LOVE IS EQUAL TO DEATH

Does the fact of death make a nonsense of the whole of life? In a few seconds everything’s gone. Nothing’s left. No part of my life on earth remains. Even my thinking about this will be gone. Does this render life null and void? Does this turn my naive belief that life is sufficient into a laughing-stock?

 

Of course life has meaning and value and no one goes about thinking that the answer to this question is yes. But there it is – it won’t go away. This question makes itself into the most important in the world and has to be faced.

 

Death retains its immediacy. Every weekend for a long time I suffered what I called a ‘Saturday-doom’. A feeling of doom or a sense of dread which almost incapacitated me. I realized it had to do with my father’s death when I was a boy. He died quite suddenly on a Sunday. The Saturday was the last full day I knew him. This translated into a deep sense of foreboding. It attacked my own adulthood. The only way I could deal with it was to say a prayer for help on a Thursday night and to be attentive all weekend.

 

The question of death making a nonsense of life first struck me when I was seven years old.

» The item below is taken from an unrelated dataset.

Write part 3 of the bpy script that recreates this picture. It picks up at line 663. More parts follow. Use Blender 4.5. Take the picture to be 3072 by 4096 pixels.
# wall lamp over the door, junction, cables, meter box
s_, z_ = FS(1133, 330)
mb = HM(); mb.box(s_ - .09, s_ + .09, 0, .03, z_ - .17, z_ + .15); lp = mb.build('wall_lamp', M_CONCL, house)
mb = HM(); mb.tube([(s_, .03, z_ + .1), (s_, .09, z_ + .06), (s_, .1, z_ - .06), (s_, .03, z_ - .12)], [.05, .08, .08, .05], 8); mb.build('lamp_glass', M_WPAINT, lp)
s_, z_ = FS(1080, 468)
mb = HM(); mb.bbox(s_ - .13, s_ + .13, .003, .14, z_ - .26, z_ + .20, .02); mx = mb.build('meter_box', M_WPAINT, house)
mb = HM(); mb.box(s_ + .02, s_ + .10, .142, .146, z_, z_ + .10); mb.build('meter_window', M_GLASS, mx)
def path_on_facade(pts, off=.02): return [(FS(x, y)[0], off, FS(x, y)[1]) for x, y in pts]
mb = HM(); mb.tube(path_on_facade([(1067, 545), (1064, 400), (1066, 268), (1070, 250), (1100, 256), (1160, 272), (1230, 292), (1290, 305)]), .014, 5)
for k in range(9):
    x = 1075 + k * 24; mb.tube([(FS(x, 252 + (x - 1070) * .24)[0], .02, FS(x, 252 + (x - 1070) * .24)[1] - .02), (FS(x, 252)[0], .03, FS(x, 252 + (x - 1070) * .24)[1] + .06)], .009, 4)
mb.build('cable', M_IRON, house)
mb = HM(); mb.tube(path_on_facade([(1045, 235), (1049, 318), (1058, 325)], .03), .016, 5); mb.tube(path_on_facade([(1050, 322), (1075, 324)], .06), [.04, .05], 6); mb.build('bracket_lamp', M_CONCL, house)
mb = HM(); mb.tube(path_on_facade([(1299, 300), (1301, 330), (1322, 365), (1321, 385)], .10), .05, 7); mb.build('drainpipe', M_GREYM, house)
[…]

I remember running from the dinner table in tears when my sister mentioned that a friend’s grandmother had been cremated. My father came to comfort me – the same father whose own death affected me so much a few years later. He talked about Heaven and how everything we love will be there. But the force of death remained with me.

 

Now I feel I have to face it, to look at it full-on. To go right down into it, as it were. The results are interesting. Quite the opposite of making a nonsense of life the fact of death now deepens my hold on existence. It brings the whole inner being into view. Ultimately this is because the inner self is rooted in the Being of Love. And there is no greater fact than this – that Love is equal to Death.